As an educator, I have some sense of Jane’s frustration as she looks at her students. I feel her pain as I revise and compose new syllabi for courses. But what I appreciate about this passage is a willingness to do the hard boring parts of life: Jane does not expect it will be enjoyable (I never assume a run outside in January will be enjoyable either). And yet, if she works at it, there will be enough enjoyment. How many of us look at the hard and difficult parts of life with that perspective? Too often our cultural voices tells us that everything should be easy! Fun! And make you HAPPY! Too often I hear mantras such as ‘Life is too short to do put up with that’ or ‘life is too short to spend time with someone that does not make you happy.’ Instead, Jane admits that she could be very discouraged about her new reality, but chooses instead to look on the experience as a form of discipline that will yield enjoyment.

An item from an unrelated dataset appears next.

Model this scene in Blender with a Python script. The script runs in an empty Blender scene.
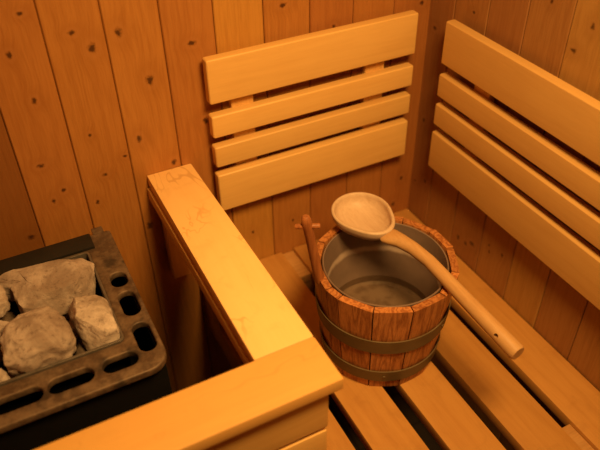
import bpy, bmesh, math, random
from mathutils import Vector, Matrix, noise
from mathutils.geometry import intersect_line_line_2d

S = bpy.context.scene
COL = S.collection

# ------------------------------------------------------------------ camera
cd = bpy.data.cameras.new('camera'); cam = bpy.data.objects.new('camera', cd); COL.objects.link(cam)
right = Vector((0.8889, -0.4579, -0.0123)); down = Vector((-0.2980, -0.5577, -0.7747)); fwd = Vector((0.3479, 0.6924, -0.6322))
cam.matrix_world = Matrix(((right.x, -down.x, -fwd.x, -0.8548), (right.y, -down.y, -fwd.y, -1.0921),
                           (right.z, -down.z, -fwd.z, 1.0578), (0, 0, 0, 1)))
cd.sensor_width = 36; cd.lens = 680.52 * 36 / 600; cd.clip_start = 0.02
cd.dof.use_dof = True; cd.dof.focus_distance = 1.20; cd.dof.aperture_fstop = 2.8
S.camera = cam

# ------------------------------------------------------------------ world, lights, exposure
w = bpy.data.worlds.new('world'); S.world = w; w.use_nodes = True
w.node_tree.nodes['Background'].inputs[0].default_value = (1.0, 0.62, 0.3, 1)
w.node_tree.nodes['Background'].inputs[1].default_value = 0.01
LAMP_COL = (1.0, 0.575, 0.175)
def area(name, loc, target, size, power, spread, col=LAMP_COL):
    l = bpy.data.lights.new(name, 'AREA'); l.shape = 'DISK'; l.size = size; l.energy = power; l.color = col; l.spread = math.radians(spread)
    o = bpy.data.objects.new(name, l); COL.objects.link(o); o.location = loc
    o.rotation_euler = (Vector(target) - Vector(loc)).to_track_quat('-Z', 'Y').to_euler(); return o
area('sauna_lamp', (-0.46, -0.93, 1.39), (-0.46, -0.25, 0.1), 0.35, 11.0, 120)
S.view_settings.view_transform = 'Standard'; S.view_settings.look = 'None'
S.view_settings.gamma = 1; S.view_settings.use_curve_mapping = False
S.view_settings.exposure = 0.0

# ------------------------------------------------------------------ materials
class NT:
    def __init__(s, name):
        s.m = bpy.data.materials.new(name); s.m.use_nodes = True
        s.t = s.m.node_tree; s.n = s.t.nodes; s.b = s.n['Principled BSDF']
    def new(s, typ, **kw):
        n = s.n.new(typ)
        for k, v in kw.items(): setattr(n, k, v)
        return n
    def put(s, sock, v):
        if isinstance(v, bpy.types.NodeSocket): s.t.links.new(v, sock)
        elif v is not None: sock.default_value = v
    def math(s, op, a, b=None, c=None):
        n = s.new('ShaderNodeMath', operation=op); s.put(n.inputs[0], a); s.put(n.inputs[1], b); s.put(n.inputs[2], c); return n.outputs[0]
    def vm(s, op, a, b=None):
        n = s.new('ShaderNodeVectorMath', operation=op); s.put(n.inputs[0], a); s.put(n.inputs[1], b)
        return n.outputs['Value'] if op in ('LENGTH', 'DISTANCE') else n.outputs[0]
    def noise(s, vec, scale, detail=3, rough=0.5, dim='3D', w=None, dist=0):
        n = s.new('ShaderNodeTexNoise'); n.noise_dimensions = dim
        s.put(n.inputs['Vector'], vec); n.inputs['Scale'].default_value = scale; n.inputs['Detail'].default_value = detail
        n.inputs['Roughness'].default_value = rough; n.inputs['Distortion'].default_value = dist
        if w is not None: s.put(n.inputs['W'], w)
        return n.outputs['Fac']
    def rng(s, v, a, b, c=0.0, d=1.0, smooth=True):
        n = s.new('ShaderNodeMapRange'); n.interpolation_type = 'SMOOTHSTEP' if smooth else 'LINEAR'
        s.put(n.inputs[0], v)
        for i, x in enumerate((a, b, c, d)): n.inputs[i + 1].default_value = x
        return n.outputs[0]
    def mix(s, f, a, b, blend='MIX'):
        n = s.new('ShaderNodeMix', data_type='RGBA', blend_type=blend)
        s.put(n.inputs[0], f); s.put(n.inputs[6], a); s.put(n.inputs[7], b); return n.outputs[2]
    def hsv(s, col, h, sat, v):
        n = s.new('ShaderNodeHueSaturation'); s.put(n.inputs['Color'], col)
        s.put(n.inputs['Hue'], h); s.put(n.inputs['Saturation'], sat); s.put(n.inputs['Value'], v); return n.outputs[0]
    def bump(s, h, strength, dist=0.002):
        n = s.new('ShaderNodeBump'); n.inputs['Strength'].default_value = strength; n.inputs['Distance'].default_value = dist
        s.put(n.inputs['Height'], h); s.t.links.new(n.outputs[0], s.b.inputs['Normal'])
    def base(s, col, rough=0.5, metal=0.0, spec=0.5):
        s.put(s.b.inputs['Base Color'], col); s.put(s.b.inputs['Roughness'], rough)
        s.b.inputs['Metallic'].default_value = metal; s.b.inputs['Specular IOR Level'].default_value = spec
    def coord(s):
        return s.new('ShaderNodeTexCoord').outputs['Object']
    def rand(s):
        return s.new('ShaderNodeObjectInfo').outputs['Random']

def c4(r, g, b): return (r, g, b, 1)

def wood(name, light, dark, axis, grain=1.0, contrast=0.5, vary=0.12, rough=0.5, stain=0.0, stain_col=(0.3, 0.12, 0.03, 1), fine=0.35, vein=0.0):
    """planed timber whose grain runs along 'axis' of the mesh"""
    T = NT(name); co = T.coord(); rnd = T.rand()
    off = T.vm('SCALE', (3.1, 7.7, 5.3)); T.put(off.node.inputs['Scale'], T.math('MULTIPLY', rnd, 9.0))
    v = T.vm('ADD', co, off)
    sc = [1.0, 1.0, 1.0]; sc[axis] = 0.07
    st = T.vm('MULTIPLY', v, tuple(sc))
    big = T.noise(st, 26 * grain, 2, 0.5)
    rings = T.math('FRACT', T.math('MULTIPLY', big, 7.0))
    rings = T.math('ABSOLUTE', T.math('SUBTRACT', T.math('MULTIPLY', rings, 2.0), 1.0))
    fin = T.noise(st, 420 * grain, 2, 0.6)
    blot = T.noise(v, 9, 2, 0.5)
    f = T.math('ADD', T.math('MULTIPLY', T.rng(rings, 0.1, 1.0), contrast), T.math('MULTIPLY', T.rng(fin, 0.35, 0.7), fine))
    f = T.math('ADD', f, T.math('MULTIPLY', T.math('SUBTRACT', blot, 0.5), 0.5))
    col = T.mix(f, light, dark)
    if stain:
        m = T.rng(T.noise(v, 22, 4, 0.6, dist=0.8), 0.52, 0.7); col = T.mix(T.math('MULTIPLY', m, stain), col, stain_col)
    if vein:                                                            # thin wandering pitch lines, in places
        ln = T.rng(T.math('ABSOLUTE', T.math('SUBTRACT', T.noise(T.vm('MULTIPLY', v, tuple(1.0 if i != axis else .45 for i in range(3))), 13, 3, .6, dist=.5), .5)), .010, .002)
        col = T.mix(T.math('MULTIPLY', T.math('MULTIPLY', ln, T.rng(T.noise(v, 10, 1), .46, .6)), vein), col, stain_col)
    val = T.math('ADD', 1.0 - vary, T.math('MULTIPLY', rnd, 2 * vary))
    col = T.hsv(col, 0.5, 1.0, val)
    T.base(col, rough, 0, 0.35); T.bump(T.math('ADD', fin, T.math('MULTIPLY', rings, 0.3)), 0.05, 0.0015)
    return T.m

def panel(name, u_axis, d0, pitch, knots, light, dark, shaded_board=None):
    """tongue and groove pine: tone changes from board to board, round knots at given places (u along the wall, z up)"""
    T = NT(name); co = T.coord()
    sp = T.new('ShaderNodeSeparateXYZ'); T.put(sp.inputs[0], co)
    u = sp.outputs[u_axis]; z = sp.outputs[2]
    bi = T.math('FLOOR', T.math('DIVIDE', T.math('ADD', u, d0), pitch))
    wn = T.new('ShaderNodeTexWhiteNoise', noise_dimensions='1D'); T.put(wn.inputs['W'], T.math('ADD', bi, 40.3)); rnd = wn.outputs['Value']
    cx = T.new('ShaderNodeCombineXYZ'); T.put(cx.inputs[0], u); T.put(cx.inputs[1], z)
    uv = cx.outputs[0]
    mask = None; halo = None
    for i, (ku, kz, r) in enumerate(knots):
        d = T.vm('SUBTRACT', uv, (ku, kz, 0)); ax, az = (1.0, .75) if i % 3 else (.72, 1.05)
        d = T.vm('MULTIPLY', d, (1.08 * ax / r, 1.08 * az / r, 0)); L = T.vm('LENGTH', d)
        mask = L if mask is None else T.math('MINIMUM', mask, L)
    wob = T.noise(co, 160, 2)
    L = T.math('ADD', mask, T.math('MULTIPLY', T.math('SUBTRACT', wob, 0.5), 1.5))
    kn = T.rng(L, 1.0, 0.25); pale = T.math('MULTIPLY', T.rng(L, .85, 1.15), T.rng(L, 2.3, 1.2)); halo = T.rng(L, 5.0, 1.0)
    # grain along z, pushed aside around knots
    pu = T.math('ADD', u, T.math('MULTIPLY', halo, 0.006))
    gx = T.new('ShaderNodeCombineXYZ'); T.put(gx.inputs[0], pu); T.put(gx.inputs[1], T.math('MULTIPLY', z, 0.055)); T.put(gx.inputs[2], T.math('MULTIPLY', rnd, 11.0))
    g = gx.outputs[0]
    big = T.noise(g, 24, 2, 0.5); rings = T.math('FRACT', T.math('MULTIPLY', big, 9.0))
    rings = T.math('ABSOLUTE', T.math('SUBTRACT', T.math('MULTIPLY', rings, 2.0), 1.0))
    fin = T.noise(g, 380, 2, 0.6); blot = T.noise(g, 7, 2)
    f = T.math('ADD', T.math('MULTIPLY', T.rng(rings, 0.2, 1.0), 0.22), T.math('MULTIPLY', T.rng(fin, 0.35, 0.7), 0.3))
    f = T.math('ADD', f, T.math('MULTIPLY', T.math('SUBTRACT', blot, 0.5), 0.7))
    col = T.mix(f, light, dark)
    col = T.mix(T.math('MULTIPLY', halo, 0.35), col, dark)
    col = T.hsv(col, T.math('ADD', 0.49, T.math('MULTIPLY', rnd, 0.018)), 1.0, T.math('ADD', 0.85, T.math('MULTIPLY', rnd, 0.3)))
    col = T.mix(T.math('MULTIPLY', pale, 0.10), col, T.hsv(light, 0.5, .9, 1.35))
    if shaded_board is not None: col = T.mix(T.math('MULTIPLY', T.math('COMPARE', bi, shaded_board, .2), .55), col, c4(.13, .042, .008))  # one board darkened whole, standing in for shade at the lower left
    col = T.mix(T.math('MULTIPLY', kn, 0.92), col, c4(0.060, 0.019, 0.006))
    T.base(col, 0.42, 0, 0.4); T.bump(T.math('ADD', fin, T.math('MULTIPLY', rings, 0.4)), 0.12, 0.0015)
    return T.m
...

Soon after this insight, St John, a fascinating character and cousin to Jane, visits her in her new teaching position and remarks,

It is hard work to control the workings of inclination and turn the bent of nature; but that it may be done, I know from experience. God has given us, in a measure, the power to make our own fate; and when our energies seem to demand a sustenance they cannot get — when our will strains after a path we may not follow — we need neither starve from inanition, nor stand still in despair: we have but to seek another nourishment for the mind, as strong as the forbidden food it longed to taste — and perhaps purer; and to hew out for the adventurous foot a road as direct and broad as the one Fortune has blocked up against us, if rougher than it. (chapter 31)

While I may not agree with much of what St John says in the novel, this statement inspired me. When it comes to walking the path with more than a little resistance and when we walk through the difficult and often tedious parts of life, take heart! The road may be rougher, but nourishing and maybe even enjoyable along the way.

Rebecca Koerselman

Rebecca Koerselman teaches history at Northwestern College in Orange City, IA.

2 Comments

  • George E says:

    It’s a part of the process of sanctification. Our commitment to serve God may wane when a preferred and comfortable opportunity goes away. It is our obligation to be open to, and to invest in, another opportunity.

  • RLG says:

    Thanks, Rebecca, for a thoughtful article that seems to touch on the subject of sanctification (as George E suggests) for Christians, or simply the betterment of our human selves for those who are not Christian, as Marie Kondo suggests. I like your emphasis, Rebecca, that we can better ourselves with effort, sometimes great effort. There’s an old adage concerning prayer, “pray as though it all depends on God but act as though it all depends on you.” And of course, the effectiveness of such a saying for the Christian and non Christian alike is that it really does depend on you and the effort you put forth. Isn’t that what St John is saying in your quote from Chapter 31? So if you want to see satisfying results in your life, work at it, as tough as that may be and there will be reward. Thanks again, Rebecca, for a thoughtful article.